When I say Harry Potter saved me, what I mean is: for a long while, the inside of my head was a terrible place to be. I had spent so long immersed in trauma and graduate-level Life Shit that all my fuses had been burned out and I was a sad lump of a human being. I didn't like my life very much. In order to keep living it, I needed meaningful, loving, lovely distraction. People shit on distraction because we're all supposed to be doing the Very Hard Work of healing the world and ourselves, and I agree, but jesus, even the government mandates one half-hour and two fifteens. Rest is important. Pleasure is important. Choosing fun, and seeking it out, can be an act of resistance. Chasing that feeling can be salvation. I like to knit and listen to Harry Potter audiobooks and podcasts about Harry Potter and at the end of the day, I feel good. Just that, in the aftermath of a bad few years, can feel like a huge gain.

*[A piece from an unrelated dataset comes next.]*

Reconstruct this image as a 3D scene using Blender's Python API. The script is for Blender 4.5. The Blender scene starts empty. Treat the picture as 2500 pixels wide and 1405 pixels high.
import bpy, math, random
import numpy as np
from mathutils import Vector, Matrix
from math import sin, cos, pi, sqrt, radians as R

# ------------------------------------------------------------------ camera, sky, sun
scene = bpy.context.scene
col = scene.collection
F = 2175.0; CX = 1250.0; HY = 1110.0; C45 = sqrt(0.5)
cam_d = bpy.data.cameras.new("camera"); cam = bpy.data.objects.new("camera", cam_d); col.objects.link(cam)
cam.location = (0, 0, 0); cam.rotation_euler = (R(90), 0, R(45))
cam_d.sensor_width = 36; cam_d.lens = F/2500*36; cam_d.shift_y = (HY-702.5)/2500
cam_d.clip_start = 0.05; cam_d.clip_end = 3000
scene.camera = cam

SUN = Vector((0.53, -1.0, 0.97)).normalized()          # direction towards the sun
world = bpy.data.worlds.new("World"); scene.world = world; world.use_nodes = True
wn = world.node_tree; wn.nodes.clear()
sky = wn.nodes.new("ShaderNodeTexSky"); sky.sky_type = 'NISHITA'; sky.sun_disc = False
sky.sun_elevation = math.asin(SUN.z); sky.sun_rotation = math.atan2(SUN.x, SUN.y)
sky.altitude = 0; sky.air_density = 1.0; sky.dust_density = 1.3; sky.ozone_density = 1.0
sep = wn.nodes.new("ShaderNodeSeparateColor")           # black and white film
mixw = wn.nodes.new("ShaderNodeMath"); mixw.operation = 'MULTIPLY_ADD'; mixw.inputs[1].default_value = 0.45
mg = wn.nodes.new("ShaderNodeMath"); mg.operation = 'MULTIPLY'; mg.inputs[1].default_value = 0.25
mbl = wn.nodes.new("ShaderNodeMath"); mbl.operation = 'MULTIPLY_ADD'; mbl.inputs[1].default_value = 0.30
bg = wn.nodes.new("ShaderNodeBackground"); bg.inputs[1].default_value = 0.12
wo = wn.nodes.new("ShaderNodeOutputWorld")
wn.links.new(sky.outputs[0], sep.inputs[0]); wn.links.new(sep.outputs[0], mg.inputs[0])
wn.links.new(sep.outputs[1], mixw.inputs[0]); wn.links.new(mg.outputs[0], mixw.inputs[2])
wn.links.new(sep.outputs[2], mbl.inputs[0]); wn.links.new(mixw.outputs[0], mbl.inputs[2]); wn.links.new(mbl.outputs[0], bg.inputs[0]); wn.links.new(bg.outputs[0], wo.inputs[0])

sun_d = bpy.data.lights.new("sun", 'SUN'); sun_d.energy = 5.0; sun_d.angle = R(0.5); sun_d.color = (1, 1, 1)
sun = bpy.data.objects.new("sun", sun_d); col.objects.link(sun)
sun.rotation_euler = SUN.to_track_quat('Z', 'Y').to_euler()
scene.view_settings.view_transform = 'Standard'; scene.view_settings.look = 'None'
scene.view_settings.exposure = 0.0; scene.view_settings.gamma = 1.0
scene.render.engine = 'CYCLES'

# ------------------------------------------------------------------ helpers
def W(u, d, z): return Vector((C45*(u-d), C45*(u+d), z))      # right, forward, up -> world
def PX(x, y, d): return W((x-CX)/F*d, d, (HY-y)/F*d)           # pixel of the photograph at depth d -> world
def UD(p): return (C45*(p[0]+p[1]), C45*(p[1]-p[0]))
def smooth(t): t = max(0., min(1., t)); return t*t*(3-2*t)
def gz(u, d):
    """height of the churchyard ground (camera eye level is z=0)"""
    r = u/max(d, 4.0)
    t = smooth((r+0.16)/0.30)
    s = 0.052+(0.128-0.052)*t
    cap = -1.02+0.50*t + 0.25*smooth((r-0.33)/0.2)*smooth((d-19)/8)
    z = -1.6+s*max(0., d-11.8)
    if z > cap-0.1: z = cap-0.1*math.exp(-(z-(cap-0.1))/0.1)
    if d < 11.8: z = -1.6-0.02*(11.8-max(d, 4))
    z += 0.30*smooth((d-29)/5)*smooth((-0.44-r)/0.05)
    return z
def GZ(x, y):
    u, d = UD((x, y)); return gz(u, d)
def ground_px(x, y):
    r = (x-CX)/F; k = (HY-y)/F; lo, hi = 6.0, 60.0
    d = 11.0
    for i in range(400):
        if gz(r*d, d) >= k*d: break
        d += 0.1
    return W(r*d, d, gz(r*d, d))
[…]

Harry Potter isn't a gentle world: people die, people leave and do not return, friendships creak and strain, romances fizzle, politics suck, parents are fallible and abuse is real. But somehow, combine it all with a wand and a hippogriff and a castle full of cheerful ghosts, and it became a good time. It's a world that's both big enough to feel wonderous and small enough to feel manageable. In a dark time, that can be a balm. Add in the icing on the cake that is a thoughtful, hilarious, well-structured podcast, and it was something to look forward to. A reason. A communion.

I don't want to live in the Harry Potter universe, but god damn, visiting there has helped me rebuild my soul.